Shakespeare without topology


The comments on this post have taken a technical turn.  I will eventually have to consult a local homotopy theorist to figure out what’s going on.  In the meantime, I need to think about what I’m going to say at tomorrow’s event at the venerable bookstore that has reportedly become an obligatory stop for Russian and Chinese tour groups in Paris.  Readers in Paris can find out without waiting for my report.

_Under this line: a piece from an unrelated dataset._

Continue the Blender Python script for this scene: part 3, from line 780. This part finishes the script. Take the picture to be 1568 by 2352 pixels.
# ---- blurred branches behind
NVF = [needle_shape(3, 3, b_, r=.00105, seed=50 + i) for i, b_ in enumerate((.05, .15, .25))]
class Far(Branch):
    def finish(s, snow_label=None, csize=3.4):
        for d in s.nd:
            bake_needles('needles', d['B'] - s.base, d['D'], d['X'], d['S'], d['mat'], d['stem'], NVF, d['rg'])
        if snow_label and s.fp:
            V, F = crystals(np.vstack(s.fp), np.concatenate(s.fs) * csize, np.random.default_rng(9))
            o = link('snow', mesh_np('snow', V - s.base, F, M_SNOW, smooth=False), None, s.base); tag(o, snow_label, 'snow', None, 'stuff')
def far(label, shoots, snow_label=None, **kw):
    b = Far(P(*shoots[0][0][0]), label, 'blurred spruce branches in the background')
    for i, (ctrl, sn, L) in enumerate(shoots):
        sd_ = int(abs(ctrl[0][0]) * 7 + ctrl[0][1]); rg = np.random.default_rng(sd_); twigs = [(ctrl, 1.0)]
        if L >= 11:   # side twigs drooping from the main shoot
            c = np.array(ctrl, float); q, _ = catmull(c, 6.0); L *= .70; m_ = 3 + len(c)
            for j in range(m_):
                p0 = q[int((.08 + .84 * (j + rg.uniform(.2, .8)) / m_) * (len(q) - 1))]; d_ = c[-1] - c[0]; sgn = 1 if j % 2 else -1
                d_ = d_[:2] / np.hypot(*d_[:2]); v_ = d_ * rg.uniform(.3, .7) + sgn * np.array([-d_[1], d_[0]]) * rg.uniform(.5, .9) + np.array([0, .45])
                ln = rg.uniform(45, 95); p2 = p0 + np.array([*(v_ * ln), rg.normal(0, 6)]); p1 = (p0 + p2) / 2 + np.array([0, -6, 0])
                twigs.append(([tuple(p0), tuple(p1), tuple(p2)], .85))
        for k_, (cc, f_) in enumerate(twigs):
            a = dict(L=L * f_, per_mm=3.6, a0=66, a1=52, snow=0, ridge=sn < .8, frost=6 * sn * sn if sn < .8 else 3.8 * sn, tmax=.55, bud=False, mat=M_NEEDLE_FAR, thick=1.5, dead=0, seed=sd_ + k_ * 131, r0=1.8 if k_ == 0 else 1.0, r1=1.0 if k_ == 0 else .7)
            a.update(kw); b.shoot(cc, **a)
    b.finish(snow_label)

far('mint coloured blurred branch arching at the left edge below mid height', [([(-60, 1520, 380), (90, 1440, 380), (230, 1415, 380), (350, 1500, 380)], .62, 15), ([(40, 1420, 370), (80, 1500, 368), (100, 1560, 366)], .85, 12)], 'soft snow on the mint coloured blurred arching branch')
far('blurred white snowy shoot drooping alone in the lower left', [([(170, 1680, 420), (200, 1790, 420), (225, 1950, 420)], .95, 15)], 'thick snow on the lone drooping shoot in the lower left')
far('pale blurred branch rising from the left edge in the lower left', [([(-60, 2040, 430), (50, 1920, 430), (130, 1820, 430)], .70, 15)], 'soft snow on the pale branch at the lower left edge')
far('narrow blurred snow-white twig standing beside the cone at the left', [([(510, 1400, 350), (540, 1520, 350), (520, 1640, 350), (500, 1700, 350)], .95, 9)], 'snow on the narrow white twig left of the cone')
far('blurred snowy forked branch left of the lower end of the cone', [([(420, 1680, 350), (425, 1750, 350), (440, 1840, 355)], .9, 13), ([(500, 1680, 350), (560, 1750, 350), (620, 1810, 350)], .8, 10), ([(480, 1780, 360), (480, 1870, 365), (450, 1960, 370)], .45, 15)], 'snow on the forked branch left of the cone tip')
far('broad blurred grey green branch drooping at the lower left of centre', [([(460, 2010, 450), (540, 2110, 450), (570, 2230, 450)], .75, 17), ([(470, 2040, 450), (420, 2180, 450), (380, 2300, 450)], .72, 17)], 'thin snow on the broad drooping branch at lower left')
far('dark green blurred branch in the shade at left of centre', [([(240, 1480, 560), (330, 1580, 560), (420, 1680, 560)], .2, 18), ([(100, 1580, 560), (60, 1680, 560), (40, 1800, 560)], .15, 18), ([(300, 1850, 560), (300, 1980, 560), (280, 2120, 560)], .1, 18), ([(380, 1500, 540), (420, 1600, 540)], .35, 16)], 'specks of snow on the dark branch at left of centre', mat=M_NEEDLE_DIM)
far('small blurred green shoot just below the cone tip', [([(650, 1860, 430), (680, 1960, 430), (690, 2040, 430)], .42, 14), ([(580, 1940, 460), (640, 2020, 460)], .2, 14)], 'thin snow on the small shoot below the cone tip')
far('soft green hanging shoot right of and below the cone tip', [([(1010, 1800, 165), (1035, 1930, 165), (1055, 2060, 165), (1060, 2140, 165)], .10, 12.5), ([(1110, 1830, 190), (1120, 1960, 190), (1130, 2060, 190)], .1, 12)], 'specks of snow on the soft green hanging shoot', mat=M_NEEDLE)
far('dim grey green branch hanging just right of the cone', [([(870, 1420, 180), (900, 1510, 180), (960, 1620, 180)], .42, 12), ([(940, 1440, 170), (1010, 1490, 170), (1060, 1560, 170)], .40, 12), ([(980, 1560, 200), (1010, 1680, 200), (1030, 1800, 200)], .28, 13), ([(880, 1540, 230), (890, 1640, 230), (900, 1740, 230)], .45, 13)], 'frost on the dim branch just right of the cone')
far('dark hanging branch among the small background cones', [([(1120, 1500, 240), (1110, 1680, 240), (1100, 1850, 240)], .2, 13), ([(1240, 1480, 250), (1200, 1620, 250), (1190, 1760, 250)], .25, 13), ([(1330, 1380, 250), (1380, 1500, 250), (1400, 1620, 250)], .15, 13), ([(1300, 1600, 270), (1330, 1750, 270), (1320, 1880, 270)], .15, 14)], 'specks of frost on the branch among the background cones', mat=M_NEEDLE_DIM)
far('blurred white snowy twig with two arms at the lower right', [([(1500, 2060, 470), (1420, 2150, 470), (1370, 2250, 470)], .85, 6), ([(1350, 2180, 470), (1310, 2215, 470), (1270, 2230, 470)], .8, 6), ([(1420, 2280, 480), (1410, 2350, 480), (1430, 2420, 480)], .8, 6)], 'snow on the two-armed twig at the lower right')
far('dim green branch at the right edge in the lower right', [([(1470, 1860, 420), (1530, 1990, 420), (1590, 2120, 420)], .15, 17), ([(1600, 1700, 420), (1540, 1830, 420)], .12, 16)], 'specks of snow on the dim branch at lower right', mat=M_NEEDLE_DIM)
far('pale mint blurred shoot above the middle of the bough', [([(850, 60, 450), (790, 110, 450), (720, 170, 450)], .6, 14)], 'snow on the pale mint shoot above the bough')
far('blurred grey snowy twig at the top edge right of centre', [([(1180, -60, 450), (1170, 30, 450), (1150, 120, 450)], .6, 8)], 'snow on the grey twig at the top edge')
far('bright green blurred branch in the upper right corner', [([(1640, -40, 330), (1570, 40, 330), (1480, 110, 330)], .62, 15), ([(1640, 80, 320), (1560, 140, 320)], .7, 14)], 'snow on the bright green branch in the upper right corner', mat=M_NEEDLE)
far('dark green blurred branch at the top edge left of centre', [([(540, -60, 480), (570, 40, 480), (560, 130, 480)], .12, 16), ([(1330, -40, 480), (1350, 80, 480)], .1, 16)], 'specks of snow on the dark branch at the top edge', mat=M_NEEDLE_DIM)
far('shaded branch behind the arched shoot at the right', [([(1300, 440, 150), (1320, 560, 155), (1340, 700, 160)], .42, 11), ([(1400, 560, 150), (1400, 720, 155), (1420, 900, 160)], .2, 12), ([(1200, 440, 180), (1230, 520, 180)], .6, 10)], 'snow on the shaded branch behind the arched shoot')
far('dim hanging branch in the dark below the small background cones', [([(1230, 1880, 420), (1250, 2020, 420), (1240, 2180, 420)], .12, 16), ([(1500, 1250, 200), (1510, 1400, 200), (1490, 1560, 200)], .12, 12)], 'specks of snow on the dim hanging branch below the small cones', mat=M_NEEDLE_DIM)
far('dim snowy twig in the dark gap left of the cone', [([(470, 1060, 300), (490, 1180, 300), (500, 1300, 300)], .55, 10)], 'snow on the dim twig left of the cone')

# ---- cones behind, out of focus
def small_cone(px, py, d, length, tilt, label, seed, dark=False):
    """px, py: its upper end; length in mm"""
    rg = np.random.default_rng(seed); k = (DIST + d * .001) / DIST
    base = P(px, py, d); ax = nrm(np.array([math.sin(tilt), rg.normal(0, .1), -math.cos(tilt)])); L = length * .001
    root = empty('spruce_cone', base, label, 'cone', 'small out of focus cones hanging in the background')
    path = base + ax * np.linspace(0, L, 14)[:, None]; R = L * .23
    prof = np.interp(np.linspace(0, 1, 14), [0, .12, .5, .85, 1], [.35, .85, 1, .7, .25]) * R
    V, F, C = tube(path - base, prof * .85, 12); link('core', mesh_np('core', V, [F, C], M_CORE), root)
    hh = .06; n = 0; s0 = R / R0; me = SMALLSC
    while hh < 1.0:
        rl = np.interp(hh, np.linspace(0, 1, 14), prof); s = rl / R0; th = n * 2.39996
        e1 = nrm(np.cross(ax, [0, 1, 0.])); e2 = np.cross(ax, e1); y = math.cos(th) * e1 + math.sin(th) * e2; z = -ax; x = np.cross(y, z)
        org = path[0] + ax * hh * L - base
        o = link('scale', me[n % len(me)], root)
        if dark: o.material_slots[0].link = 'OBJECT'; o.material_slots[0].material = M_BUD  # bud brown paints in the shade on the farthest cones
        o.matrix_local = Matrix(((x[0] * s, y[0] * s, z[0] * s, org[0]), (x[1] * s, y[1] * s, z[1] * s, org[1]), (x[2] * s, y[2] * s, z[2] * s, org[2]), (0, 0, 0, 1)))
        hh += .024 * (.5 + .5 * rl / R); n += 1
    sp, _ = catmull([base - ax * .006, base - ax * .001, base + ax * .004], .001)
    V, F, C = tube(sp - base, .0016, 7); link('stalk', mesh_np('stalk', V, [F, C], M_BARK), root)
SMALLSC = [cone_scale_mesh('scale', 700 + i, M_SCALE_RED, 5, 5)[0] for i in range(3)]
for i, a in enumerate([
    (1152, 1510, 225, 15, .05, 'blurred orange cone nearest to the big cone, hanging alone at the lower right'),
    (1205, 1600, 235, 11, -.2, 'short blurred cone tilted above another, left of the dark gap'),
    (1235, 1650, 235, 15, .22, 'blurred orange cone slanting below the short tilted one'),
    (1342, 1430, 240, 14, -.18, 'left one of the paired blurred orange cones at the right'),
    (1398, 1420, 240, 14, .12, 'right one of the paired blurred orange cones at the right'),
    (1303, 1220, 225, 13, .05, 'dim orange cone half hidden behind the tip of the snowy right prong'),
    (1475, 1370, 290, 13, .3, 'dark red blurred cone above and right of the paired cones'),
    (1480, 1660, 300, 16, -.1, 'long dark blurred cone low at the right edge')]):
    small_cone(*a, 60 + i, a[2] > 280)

3 thoughts on “Shakespeare without topology

  1. John Sidles

    Readers of Mathematics Without Apologies may enjoy this passage from the early Enlightenment grammarian Dumarsais (1676-1756), as quoted by Michel Foucault in Foucault’s early work Raymond Roussel (1963):

    “Eighteenth century grammarians well understood the marvelous property of languages to extract wealth from their own poverty. […] Let’s consult Dumarsais, one of the subtlest grammarians of the period:

    The same words obviously had to be used in different ways. It’s been found that this admirable expedient could make discourse more energetic and pleasing. Nor has it been overlooked that it could be turned into a game and a source of pleasure. Thus by necessity and by choice, words are often turned away from their original meaning to take on a new one which is more or less removed but that still maintains a connection. This new meaning is called “tropological,” and this conversion, this turning away which produces it, is called a `trope.’

    –Dumarsais, Les Tropes, 2 vols. (Paris 1818)

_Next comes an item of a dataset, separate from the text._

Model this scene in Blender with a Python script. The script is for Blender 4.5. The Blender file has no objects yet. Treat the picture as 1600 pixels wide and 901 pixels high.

    In the space created by this displacement, all the forms of rhetoric come to life—the twists and turns, as Dumarsais would put it: catachresis, metonymy, metalepsis, synecdoche, anatonomasis, litotes, metaphors, hypallage, and many other heiroglyphs drawn by the rotation of words into the voluminous mass of language.

    Nowadays even down-to-earth mathematicians like Terry Tao are mindful of the role of synecdoche in helping to extract “mathematical wealth from axiomatic poverty” (as Dumarsais might put it).

    At the close of the 21st century, will mathematicians still be creating literature in the enlightened sense of Dumarsais (as appreciated by Foucault)? Or could/should/will computer assistants purge mathematical writing of catachresis, metonymy, metalepsis, synecdoche (etc.)? Perhaps that’s the sort of question that (as it seems to me) deserves to be discussed at wonderful establishments like Shakespeare and Company.